Time in nature is a big part of it. And if you read the plethora of blogs that have explored writer’s block in the past, most of them suggest a number of ideas that sit under the very broad “get outside” umbrella. They also suggest reading, listening to a range of music etc. So, I’m not going to suggest any of these things – as much as I absolutely believe they help. Instead, here are my methods for managing – if only periodically – the writer’s block madness…

  1. Stop trying to be creative when you’re just not feeling it. You will never produce your best work by trying to push through writer’s block. And I don’t mean stop for a few hours. You might need to stop for days or weeks, or even months in order to rediscover the right headspace. It’s kind of like waves in the ocean as a surfer. Rather than compromise and catch inferior swell, you typically wait for a larger set to come through, and these happen in mildly coordinated patterns. I often think of the process of writing as being not dissimilar – just spread over a much longer period of time. The same analogy has been used to describe insomnia; rather annoyingly, something I suffer from even more frequently!
  2. Don’t read over your previous work. Pouring over some of your favourite outputs from years gone by isn’t going to help. In fact, I’ve often found that it constrains creativity even more, as you begin to use previous lines, phrases, or ideas as springboards for new work.

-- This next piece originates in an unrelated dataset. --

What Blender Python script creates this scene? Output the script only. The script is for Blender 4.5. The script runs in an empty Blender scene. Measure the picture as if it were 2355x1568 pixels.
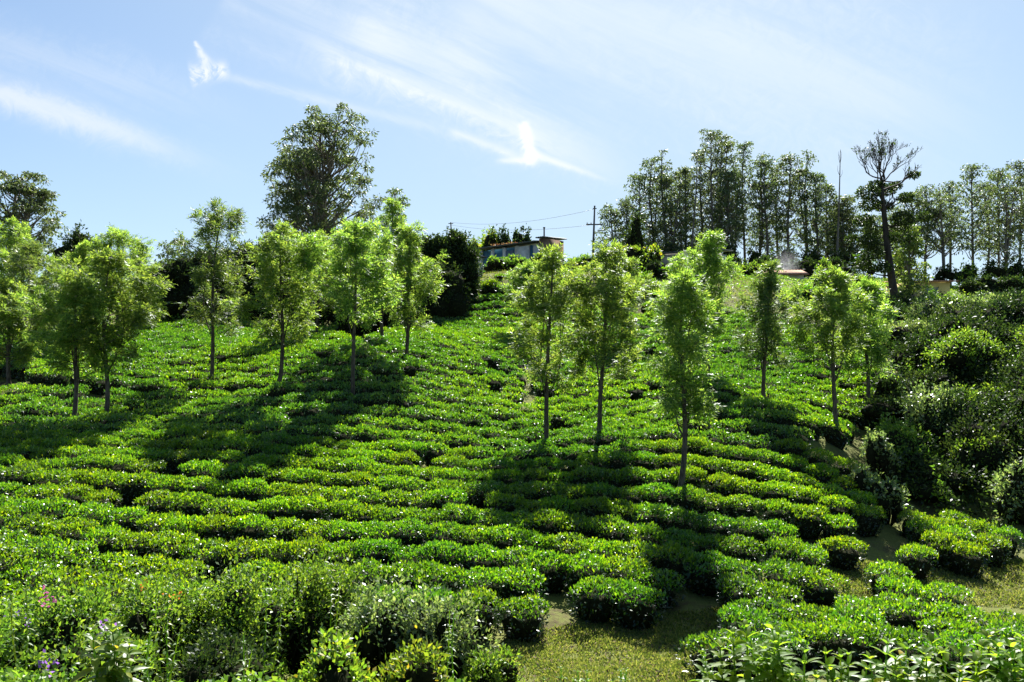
import bpy, math, random
import numpy as np
from mathutils import Vector, Matrix

# ------------------------------------------------------------------ camera, sky, sun, exposure
SC = bpy.context.scene
COL = SC.collection
F, CU, CV, HORIZON, EYE = 1831.0, 1177.0, 784.0, 830.0, 5.0     # photograph measured at 2354 x 1568
PITCH = math.atan((HORIZON - CV) / F)
cam_d = bpy.data.cameras.new('camera')
cam_d.sensor_width = 36.0
cam_d.lens = 36.0 * F / 2354.0
cam_d.clip_start, cam_d.clip_end = 0.1, 6000
cam = bpy.data.objects.new('camera', cam_d)
COL.objects.link(cam)
cam.location = (0, 0, EYE)
cam.rotation_euler = (math.pi / 2 + PITCH, 0, 0)
SC.camera = cam

SUN_EL, SUN_AZ = math.radians(45.5), math.radians(11.5)            # ahead of the camera, a little to the right
SUN_DIR = Vector((math.sin(SUN_AZ) * math.cos(SUN_EL), math.cos(SUN_AZ) * math.cos(SUN_EL), math.sin(SUN_EL)))
sun_d = bpy.data.lights.new('sun', 'SUN')
sun_d.energy, sun_d.angle, sun_d.color = 5.0, math.radians(0.5), (1.0, 0.94, 0.84)
sun = bpy.data.objects.new('sun', sun_d)
COL.objects.link(sun)
sun.rotation_euler = SUN_DIR.to_track_quat('Z', 'Y').to_euler()
sun.location = (0, 0, 60)

SC.view_settings.view_transform = 'Standard'
SC.view_settings.look = 'None'
SC.view_settings.gamma = 1.0
SC.view_settings.exposure = 1.75
SC.view_settings.use_curve_mapping = False
SC.cycles.max_bounces = 6
SC.cycles.diffuse_bounces = 1
SC.cycles.glossy_bounces = 2
SC.cycles.transmission_bounces = 4
SC.cycles.transparent_max_bounces = 6
SC.cycles.volume_bounces = 0
SC.cycles.use_adaptive_sampling = True
SC.cycles.adaptive_threshold = 0.02
SC.cycles.sample_clamp_indirect = 4
SC.cycles.use_denoising = True
SC.cycles.denoiser = 'OPENIMAGEDENOISE'
SC.cycles.denoising_input_passes = 'RGB_ALBEDO_NORMAL'
SC.cycles.denoising_prefilter = 'ACCURATE'


class NT:
    """small node-tree helper"""
    def __init__(s, tree):
        s.t = tree
        tree.nodes.clear()

    def n(s, kind, **kw):
        nd = s.t.nodes.new(kind)
        for k, v in kw.items():
            setattr(nd, k, v)
        return nd

    def link(s, a, b):
        s.t.links.new(a, b)

    def put(s, sock, v):
        if hasattr(v, 'is_linked') or hasattr(v, 'links'):
            s.t.links.new(v, sock)
        else:
            sock.default_value = v

    def math(s, op, a, b=None, c=None, clamp=False):
        nd = s.n('ShaderNodeMath', operation=op, use_clamp=clamp)
        s.put(nd.inputs[0], a)
        if b is not None:
            s.put(nd.inputs[1], b)
        if c is not None:
            s.put(nd.inputs[2], c)
        return nd.outputs[0]

    def mix(s, fac, a, b):
        nd = s.n('ShaderNodeMix', data_type='RGBA')
        s.put(nd.inputs[0], fac)
        s.put(nd.inputs[6], a)
        s.put(nd.inputs[7], b)
        return nd.outputs[2]

    def noise(s, vec, scale, detail=4, rough=0.55, dist=0.0):
        nd = s.n('ShaderNodeTexNoise')
        if vec is not None:
            s.put(nd.inputs['Vector'], vec)
        nd.inputs['Scale'].default_value = scale
        nd.inputs['Detail'].default_value = detail
        nd.inputs['Roughness'].default_value = rough
        nd.inputs['Distortion'].default_value = dist
        return nd.outputs['Fac']

    def ramp(s, fac, stops):
        nd = s.n('ShaderNodeValToRGB')
        s.put(nd.inputs[0], fac)
        e = nd.color_ramp.elements
        while len(e) < len(stops):
            e.new(0.5)
        for i, (p, c) in enumerate(stops):
            e[i].position = p
            e[i].color = c if len(c) == 4 else (*c, 1)
        return nd.outputs[0]

    def maprange(s, v, a, b, c=0.0, d=1.0, smooth=True):
        nd = s.n('ShaderNodeMapRange', interpolation_type='SMOOTHSTEP' if smooth else 'LINEAR')
        s.put(nd.inputs[0], v)
        for i, x in enumerate((a, b, c, d)):
            nd.inputs[i + 1].default_value = x
        return nd.outputs[0]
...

It can also just frustrate you even further by bringing examples of your best work to the surface, which was likely written when you were in a headspace that you’ve since not been able to rediscover.
  3. Stop trying to write with a clear goal. Often, when we set out to write, it’s with a goal of creating something quite specific: a story about a particular topic, an exploration of a particular character we’ve had in our minds, or the continuation of something we previously started but couldn’t quite complete. By forcing yourself down a particular creative avenue, you establish even more conditions for your creativity to align to, when the process is already hard enough. Instead, just write, even if it’s a description of your immediate surroundings as if you were seeing them for the first time. The point is to relax enough to begin the creative process and to then see where things go from there. Neither the starting point nor the destination matters when you’re suffering from writer’s block. You simply need to start and not worry about where you’re heading – it’s the bit in between that matters.
  4. Acknowledge that great things often start as mediocre ones. In something of a strange paradox, I often try to remind myself that fiction writing needn’t always be outwardly creative. If you’re struggling to construct a narrative in a way that hits the mark, try stepping back and doing it analytically instead. This will use your left-brain – the side that is often more relevant to everyday life. Left-brain writing is the kind that steps out the structure of a story in a more rigid, process-oriented way. It’s the kind that lists the attributes and particulars of your fictional characters more than it vividly describes them. It’s also the kind that can eventually lead to a story that is more robust, structured and fully formed.
  5. Write by hand and stay away from the computer. I made earlier notes about the relentlessness of life and the abundance of screentime that we all seem to suffer from. And so, sitting in front a computer trying to be creative really doesn’t make much sense in this context, does it? If your computer screen isn’t filling up with words that inspire you, try changing your medium entirely. A little notepad or pocketbook is something I often find far less intimidating when starting new work from scratch, and there’s also a lovely sense of nostalgia to be found in using traditional mediums too!       

So, there are five random thoughts that have really played on my mind over recent years, and they’re also things I really enjoyed writing down. And isn’t this exactly the point? Very few things we write – if any – will go on to make waves and become bestsellers, but it’s about writing for the catharsis, for the enjoyment, for the gentle but welcome distraction from everyday life.